Wednesday, 22 October 2008


Strange few days the last ones. I'm very very busy teaching: mornings at the school, afternoons private classes. It seems like work is packing up very quickly, and it's a very good thing, given that probably in a few weeks foreign students will start to abandon the city, to go back to their native lands, where the girls are fully dressed for the coming winter (it's still 22° here during the day) and the wine isn't neither cheap nor good.
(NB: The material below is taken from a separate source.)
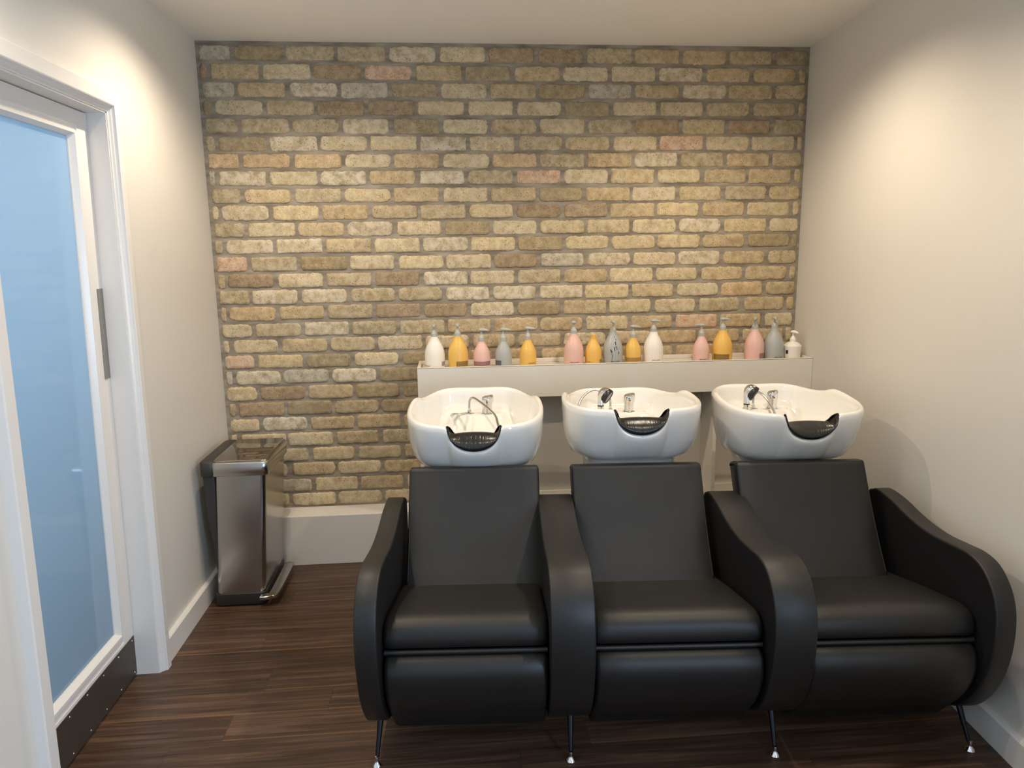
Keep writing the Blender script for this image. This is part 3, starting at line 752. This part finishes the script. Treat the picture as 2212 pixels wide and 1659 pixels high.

In the last two weeks I was teaching to a class of girls at the first level, chasing with them the other class of the first level which had started two weeks earlier, in order to make them good enough to join the other class. Well, our chase will end with this week, and from the next week, as I have been told by the Director today, I will take the new formed class. This obviously means that the teacher of the other class will lose her class. I don't feel very comfortable in this role of predator, and as I saw her going down the stairs of the building, I couldn't help but stop her and tell her that I was sorry for having caused this chaos with my appearence at the school. Luckily she knows how things go in these cases, we both know that this time is my time, next one will be hers, and everything is fine, but still I feel like an animal at the top of the food chain.
Then, I am a bit tired lately. Sure work plays a big part in this, but it also gives me alot of psyche for doing things, so it's all good. I'm just tired from climbing and training. I am very happy about my recent choice of putting in alot of volume in the gym, because this enabled me to have more juice when on rock, and last sunday proved this again. A 13 moves long traverse on slopey and humid holds, after a nasty two moves sitter, really took alot from me, and nonetheless it went down, leaving me still able to flash a nearby three moves 7a+ and to fall twice on a 6a!!!
Yesterday night, despite high spirits, I wasn't really on: my right ring finger is giving me some trouble, I think I slightly compressed a tendon in a slap on a woody volume, and it's been hurting for the last couple of weeks. I bouldered with my tall friends with a penchant for fully stretched out moves, and I got something done, so it's good. I still forced myself to almost no rests between attempts, so I was rapidly going down but after the good rests I was very on.
This all leads me to thinking that now more than ever it's time to hit the rock. Sadly I don't have much time, because I probably have to work this weekend, but the desire to go hunting is very very high, and I am confident I can follow it where it leads me. I want to get back on my project up in the Dolomites before it gets covered by two meters of snow and people start skiing on it.